I've often heard the drum-electronics-and-voice stylings of local duo Dat'r referred to as dance music. But while the music is loop-based—and though I've witnessed the group transform a humble Southeast Portland backyard into the staging ground for a Rio-style baile funk explosion—"dance music" doesn't quite strike me as accurate. Rather, I think of Dat'r as a band that makes music to move fast to. This is music to listen to while being chased down alleys by gunmen, or while jumping across rapidly parting drawbridges and dodging rocket fire. Really, any action-movie scenario will do, provided velocity and a strong sense of physical peril are involved.

It's no surprise, then, that the gentlemen of Dat'r, Paul Alcott and Matt Dabrowiak, have amassed a fair bit of acclaim around town for their live shows since forming a few years ago. The common criticism of electronic music concerts as glorified karaoke does not apply here, as Alcott's timbale-tinged drumming, and Dabrowiak's yelping incantations—the rhythmic core of the band—are both in live, enthusiastic play. In spite of the lyrical darkness and musical sense of foreboding, Dat'r shows are playful affairs. The twosome have a great rapport with one another (they've been making music together for years as two-thirds of the indierock outfit Binary Dolls), playing the role of tag-team emcees with gusto, and notoriously controlling their guitar, bass, and who-knows-what samples in real-time with joysticks via a tailor-made computer program called Chickenbonez. The audience is brought into the fun(k) as well, invited to play along on an assortment of percussion instruments.

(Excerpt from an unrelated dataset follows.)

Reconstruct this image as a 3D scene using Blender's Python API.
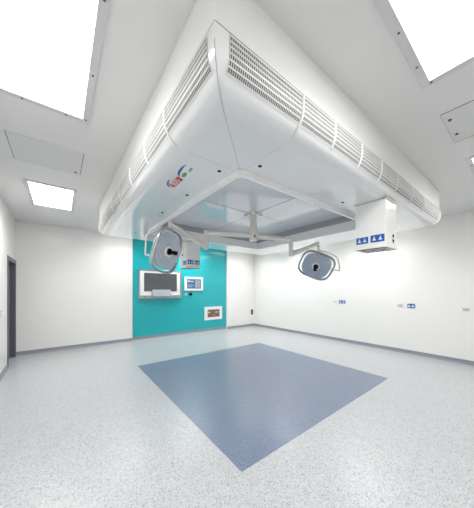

In fact, Hush Records honcho, Chad Crouch, fell in love with the group while pounding the night away on a cowbell, a musical partnership culminating on Saturday, March 17, at Holocene in the release of Dat'r's (check it out: double apostrophes!) debut album, Turn Up the Ghosts.

The record is utterly relentless over the course of nine tracks and 43 minutes, and what it lacks in the way of the live band's joyousness, it makes up for with intensity and focus. It recalls mid-'90s electronica, as well as contemporary dance hybridizers MIA and !!!. Turn Up the Ghosts feels like experiencing an exorcism, complete with sensations of regret, struggle, repentance, and release. While a little worse for wear, you come out of it feeling cleansed, glad to have run the gauntlet, and ready to do so again as soon as you catch your breath.

If you're feeling particularly energetic, I also recommend Holocene on Thursday (March 15) for inscrutable vocal-manipulation maven OH's record-release party, and celebrating the third birthday of Portland's music-and-culture variety show Live Wire! at the Aladdin on Friday (March 16), with guests the Blow.